米衛星放送のDISH Networkが米携帯電話3位のスプリント・ネクステル取締役会に、ソフトバンク対抗の買収提案を出していることが明らかになった。DISHは今年1月にも、スプリント・ネクステルの子会社クリアワイヤに対しても買収提案を出していた。
情報通によると、DISHはソフトバンクが提示している「201億ドルで約70%取得」に対して「255億ドルで68%取得」を提案しており、買収資金を現金173億ドルと株式82億ドルで支払う計画だという。DISHによれば、スプリント・ネクステルの株主は、1株当たり4.76ドルの現金とDISHの0.05953株(約2.24ドル相当)を受け取れる。ソフトバンク提案に対して現金の部分で18%、株式を含めて13%のプレミアムを上乗せした水準としている。
ソフトバンクとの手続きが頓挫となるかは、最終的にスプリント・ネクステルの判断となる。本来は、ソフトバンクとの取引は7月上旬に完了する見込みであった。スプリント側は「取締役会で慎重に検討する」とのコメントを発表している。
DISHの衛星TVサービスは、ケーブル業者と対抗して好調に加入者数を伸ばしてきたが、この3年間はその増え方はフラットのままとなっていた。衛星TVサービスはケーブル事業者のようなインターネットアクセスがあるトリプルサービスの提供がなく、世代トレンドから後退した格好となっていた。そこでDISHはワイヤレスサービスに着目、無線ブロードバンドおよび携帯電話サービス用のスペクトル権を取得して準備を整えてきた。
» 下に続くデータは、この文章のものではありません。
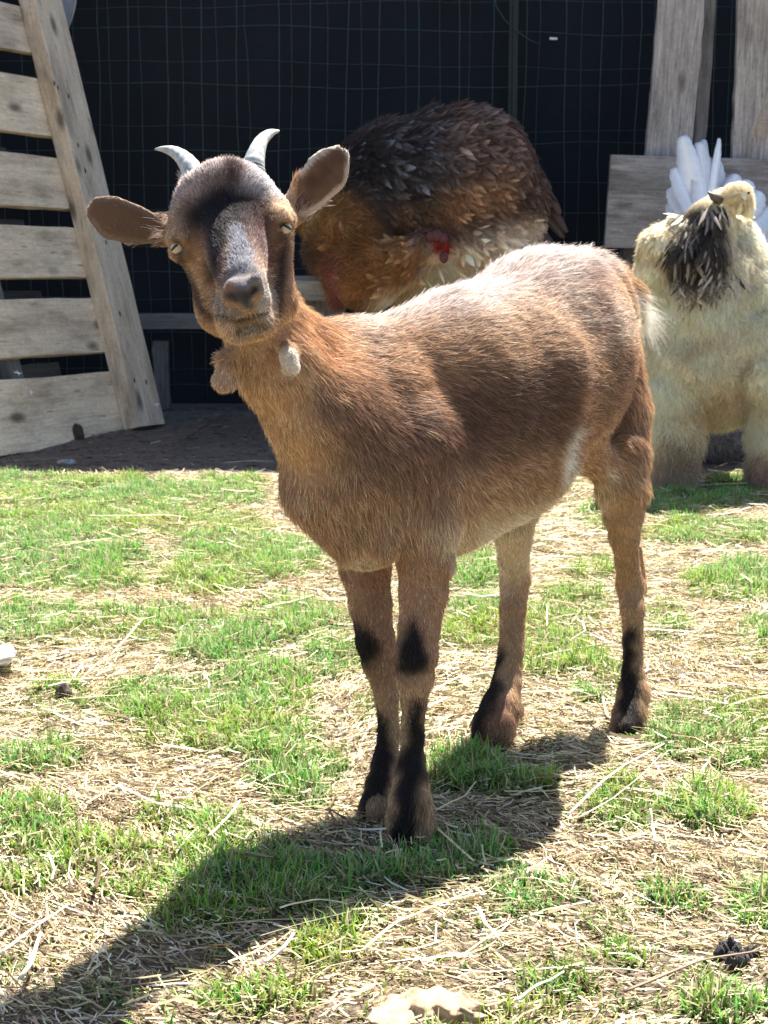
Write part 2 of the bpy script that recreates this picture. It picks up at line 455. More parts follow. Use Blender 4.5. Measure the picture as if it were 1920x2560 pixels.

実はDISHの会長であるチャーリー・アーゲン氏がドイツテレコムAGへ、同社傘下のT-Mobile USA部門との合併の可能性を示唆したことも発覚している。DISHからの提案は、ドイツテレコムがT-Mobileの傘下である米国モバイルフォンサービスプロバイダのメトロPCSコミュニケーションズへの入札を発表したタイミングに合わせて、4月10日前後に行われたという。このことが実行されれば、DISHはスプリントに代わってT-Mobileと、ワイヤレスと衛星TVをバンドルしたサービスを拡充できるようになる。T-Mobileは米国で加入者数第4位の携帯電話事業者。スプリント・ネクステルは対して米国で加入者数第3位。